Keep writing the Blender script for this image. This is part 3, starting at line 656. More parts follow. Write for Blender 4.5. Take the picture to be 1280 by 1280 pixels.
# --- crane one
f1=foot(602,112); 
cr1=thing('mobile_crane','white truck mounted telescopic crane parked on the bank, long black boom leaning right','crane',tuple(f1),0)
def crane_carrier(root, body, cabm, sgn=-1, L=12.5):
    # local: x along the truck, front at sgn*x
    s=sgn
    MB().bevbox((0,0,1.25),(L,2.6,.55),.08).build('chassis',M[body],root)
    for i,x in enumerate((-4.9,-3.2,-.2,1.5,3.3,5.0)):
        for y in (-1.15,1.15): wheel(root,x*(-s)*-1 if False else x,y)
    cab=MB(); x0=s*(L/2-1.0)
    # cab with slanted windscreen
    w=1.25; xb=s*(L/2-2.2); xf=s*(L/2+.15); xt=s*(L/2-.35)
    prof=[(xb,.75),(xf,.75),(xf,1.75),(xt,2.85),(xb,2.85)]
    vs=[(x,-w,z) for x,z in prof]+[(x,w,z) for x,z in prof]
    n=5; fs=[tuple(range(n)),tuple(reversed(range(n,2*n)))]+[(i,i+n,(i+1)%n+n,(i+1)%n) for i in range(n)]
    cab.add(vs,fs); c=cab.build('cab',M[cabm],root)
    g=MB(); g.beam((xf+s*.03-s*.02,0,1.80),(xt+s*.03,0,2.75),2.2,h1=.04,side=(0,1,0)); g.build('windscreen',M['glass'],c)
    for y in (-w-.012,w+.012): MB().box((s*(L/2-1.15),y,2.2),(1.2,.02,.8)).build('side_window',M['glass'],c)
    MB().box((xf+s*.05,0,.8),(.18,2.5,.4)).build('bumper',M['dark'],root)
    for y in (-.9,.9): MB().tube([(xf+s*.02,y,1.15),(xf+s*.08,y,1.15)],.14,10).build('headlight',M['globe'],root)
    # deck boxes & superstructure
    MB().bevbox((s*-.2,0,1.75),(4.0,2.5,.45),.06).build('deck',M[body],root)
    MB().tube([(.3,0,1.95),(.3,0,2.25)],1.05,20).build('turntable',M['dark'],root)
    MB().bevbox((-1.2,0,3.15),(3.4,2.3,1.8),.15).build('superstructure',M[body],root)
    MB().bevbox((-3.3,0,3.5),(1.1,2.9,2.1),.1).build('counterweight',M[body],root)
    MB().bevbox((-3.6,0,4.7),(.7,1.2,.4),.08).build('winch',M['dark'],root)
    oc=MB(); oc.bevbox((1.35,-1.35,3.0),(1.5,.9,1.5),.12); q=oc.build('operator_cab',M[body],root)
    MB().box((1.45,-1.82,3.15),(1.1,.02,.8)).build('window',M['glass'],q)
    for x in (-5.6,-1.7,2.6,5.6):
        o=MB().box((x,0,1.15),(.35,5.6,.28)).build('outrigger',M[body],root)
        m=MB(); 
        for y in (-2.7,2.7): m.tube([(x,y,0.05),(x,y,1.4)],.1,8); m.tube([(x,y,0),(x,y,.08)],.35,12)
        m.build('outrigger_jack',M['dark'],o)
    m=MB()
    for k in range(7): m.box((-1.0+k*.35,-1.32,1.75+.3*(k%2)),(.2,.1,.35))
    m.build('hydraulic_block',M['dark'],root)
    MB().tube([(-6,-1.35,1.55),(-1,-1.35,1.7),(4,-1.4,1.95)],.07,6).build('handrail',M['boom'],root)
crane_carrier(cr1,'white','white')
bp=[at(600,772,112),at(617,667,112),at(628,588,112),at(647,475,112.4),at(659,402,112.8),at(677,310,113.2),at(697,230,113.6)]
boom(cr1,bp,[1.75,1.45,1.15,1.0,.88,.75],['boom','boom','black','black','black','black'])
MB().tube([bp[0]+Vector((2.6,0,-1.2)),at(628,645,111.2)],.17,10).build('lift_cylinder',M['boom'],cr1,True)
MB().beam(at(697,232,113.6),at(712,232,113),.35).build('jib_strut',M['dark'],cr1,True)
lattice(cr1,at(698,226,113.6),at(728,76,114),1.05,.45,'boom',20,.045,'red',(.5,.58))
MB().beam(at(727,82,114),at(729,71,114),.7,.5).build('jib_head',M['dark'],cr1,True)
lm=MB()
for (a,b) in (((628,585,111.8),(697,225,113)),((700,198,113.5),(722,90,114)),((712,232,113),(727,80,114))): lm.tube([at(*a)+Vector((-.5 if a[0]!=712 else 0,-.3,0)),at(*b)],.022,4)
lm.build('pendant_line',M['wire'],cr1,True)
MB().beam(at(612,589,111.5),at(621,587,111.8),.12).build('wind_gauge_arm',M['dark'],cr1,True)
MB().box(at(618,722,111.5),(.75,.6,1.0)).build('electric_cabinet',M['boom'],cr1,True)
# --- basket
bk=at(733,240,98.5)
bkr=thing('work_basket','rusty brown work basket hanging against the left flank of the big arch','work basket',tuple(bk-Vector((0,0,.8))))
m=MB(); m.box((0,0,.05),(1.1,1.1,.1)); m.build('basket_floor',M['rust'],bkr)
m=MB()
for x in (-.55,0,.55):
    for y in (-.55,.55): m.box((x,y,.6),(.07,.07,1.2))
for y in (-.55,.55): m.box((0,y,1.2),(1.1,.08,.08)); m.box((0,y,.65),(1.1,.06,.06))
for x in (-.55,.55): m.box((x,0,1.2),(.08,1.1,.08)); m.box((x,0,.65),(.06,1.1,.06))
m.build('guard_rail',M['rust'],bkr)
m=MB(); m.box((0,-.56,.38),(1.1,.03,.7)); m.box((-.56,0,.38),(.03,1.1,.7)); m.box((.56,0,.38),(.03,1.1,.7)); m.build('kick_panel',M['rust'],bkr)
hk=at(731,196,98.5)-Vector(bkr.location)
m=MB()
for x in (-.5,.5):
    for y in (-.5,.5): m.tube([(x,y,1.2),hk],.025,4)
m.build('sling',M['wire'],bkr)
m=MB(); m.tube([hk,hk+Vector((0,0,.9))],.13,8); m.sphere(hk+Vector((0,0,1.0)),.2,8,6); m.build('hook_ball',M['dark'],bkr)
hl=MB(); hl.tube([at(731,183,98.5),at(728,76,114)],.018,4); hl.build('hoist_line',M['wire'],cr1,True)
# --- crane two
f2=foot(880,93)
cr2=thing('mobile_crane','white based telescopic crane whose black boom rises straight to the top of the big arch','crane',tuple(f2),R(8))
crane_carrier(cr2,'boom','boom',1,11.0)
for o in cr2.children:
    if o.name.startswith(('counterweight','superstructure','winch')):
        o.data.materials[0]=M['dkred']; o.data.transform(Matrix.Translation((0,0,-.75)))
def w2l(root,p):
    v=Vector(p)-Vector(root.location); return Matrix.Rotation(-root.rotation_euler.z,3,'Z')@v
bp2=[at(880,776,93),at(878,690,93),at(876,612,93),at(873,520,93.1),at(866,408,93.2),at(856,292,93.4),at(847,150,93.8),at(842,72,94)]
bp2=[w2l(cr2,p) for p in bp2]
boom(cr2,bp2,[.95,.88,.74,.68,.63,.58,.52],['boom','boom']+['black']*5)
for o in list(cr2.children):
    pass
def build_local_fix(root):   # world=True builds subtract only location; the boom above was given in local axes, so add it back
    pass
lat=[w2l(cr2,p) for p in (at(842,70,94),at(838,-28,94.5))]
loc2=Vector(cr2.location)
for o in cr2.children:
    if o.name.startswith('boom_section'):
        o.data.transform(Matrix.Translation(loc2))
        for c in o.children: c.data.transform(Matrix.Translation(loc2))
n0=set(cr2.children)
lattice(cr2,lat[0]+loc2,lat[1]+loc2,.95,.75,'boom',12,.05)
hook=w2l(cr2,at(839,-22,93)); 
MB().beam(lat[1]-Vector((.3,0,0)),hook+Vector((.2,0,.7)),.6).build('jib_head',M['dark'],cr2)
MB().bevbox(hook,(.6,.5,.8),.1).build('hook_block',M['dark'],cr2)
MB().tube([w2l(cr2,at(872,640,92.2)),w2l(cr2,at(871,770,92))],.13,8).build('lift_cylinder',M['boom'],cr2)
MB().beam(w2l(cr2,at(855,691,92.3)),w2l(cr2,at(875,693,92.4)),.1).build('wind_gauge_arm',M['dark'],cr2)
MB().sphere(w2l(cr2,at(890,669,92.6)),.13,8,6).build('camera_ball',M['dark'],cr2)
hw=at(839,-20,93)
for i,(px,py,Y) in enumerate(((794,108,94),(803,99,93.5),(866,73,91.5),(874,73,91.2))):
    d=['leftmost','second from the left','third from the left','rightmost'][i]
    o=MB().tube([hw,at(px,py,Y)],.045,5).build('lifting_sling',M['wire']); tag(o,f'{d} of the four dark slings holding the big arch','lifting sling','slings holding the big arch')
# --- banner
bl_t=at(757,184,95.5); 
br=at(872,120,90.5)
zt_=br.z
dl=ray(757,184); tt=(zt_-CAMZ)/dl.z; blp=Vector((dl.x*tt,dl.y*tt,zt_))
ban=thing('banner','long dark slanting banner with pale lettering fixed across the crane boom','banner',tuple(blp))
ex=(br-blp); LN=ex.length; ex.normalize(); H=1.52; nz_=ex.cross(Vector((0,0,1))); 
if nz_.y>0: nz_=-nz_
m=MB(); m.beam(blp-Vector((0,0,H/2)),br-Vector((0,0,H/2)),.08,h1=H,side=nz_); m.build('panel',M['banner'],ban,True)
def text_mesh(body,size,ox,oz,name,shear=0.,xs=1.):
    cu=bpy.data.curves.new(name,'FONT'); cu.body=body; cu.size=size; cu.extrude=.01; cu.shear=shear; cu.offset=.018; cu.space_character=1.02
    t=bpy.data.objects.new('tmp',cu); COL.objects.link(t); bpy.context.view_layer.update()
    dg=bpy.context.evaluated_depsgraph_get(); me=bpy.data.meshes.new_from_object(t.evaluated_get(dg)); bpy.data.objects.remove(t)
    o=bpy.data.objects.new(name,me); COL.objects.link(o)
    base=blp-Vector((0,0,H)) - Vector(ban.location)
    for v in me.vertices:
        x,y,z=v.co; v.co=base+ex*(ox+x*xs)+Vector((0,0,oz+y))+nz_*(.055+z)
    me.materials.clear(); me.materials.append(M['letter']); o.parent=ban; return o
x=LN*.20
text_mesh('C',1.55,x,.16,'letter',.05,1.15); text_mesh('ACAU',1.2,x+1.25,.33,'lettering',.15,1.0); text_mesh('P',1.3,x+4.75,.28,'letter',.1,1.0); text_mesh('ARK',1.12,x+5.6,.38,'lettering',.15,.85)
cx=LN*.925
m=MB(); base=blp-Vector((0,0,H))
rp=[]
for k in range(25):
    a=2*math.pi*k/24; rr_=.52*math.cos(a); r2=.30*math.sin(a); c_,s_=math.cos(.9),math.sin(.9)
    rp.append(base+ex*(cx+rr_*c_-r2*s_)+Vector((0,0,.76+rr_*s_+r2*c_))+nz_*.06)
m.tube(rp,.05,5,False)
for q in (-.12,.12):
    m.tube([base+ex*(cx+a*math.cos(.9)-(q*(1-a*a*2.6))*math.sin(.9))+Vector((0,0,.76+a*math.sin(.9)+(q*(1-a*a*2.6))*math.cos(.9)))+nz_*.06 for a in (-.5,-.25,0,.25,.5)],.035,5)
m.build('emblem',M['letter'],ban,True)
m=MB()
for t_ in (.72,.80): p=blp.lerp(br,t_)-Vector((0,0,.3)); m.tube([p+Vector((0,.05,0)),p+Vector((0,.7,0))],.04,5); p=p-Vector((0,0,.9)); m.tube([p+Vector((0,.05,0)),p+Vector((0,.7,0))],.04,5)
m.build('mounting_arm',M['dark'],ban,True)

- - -

Pick out the lines containing the word "black" and show them.

## Result of the exercise:
cr1=thing('mobile_crane','white truck mounted telescopic crane parked on the bank, long black boom leaning right','crane',tuple(f1),0)
boom(cr1,bp,[1.75,1.45,1.15,1.0,.88,.75],['boom','boom','black','black','black','black'])
cr2=thing('mobile_crane','white based telescopic crane whose black boom rises straight to the top of the big arch','crane',tuple(f2),R(8))
boom(cr2,bp2,[.95,.88,.74,.68,.63,.58,.52],['boom','boom']+['black']*5)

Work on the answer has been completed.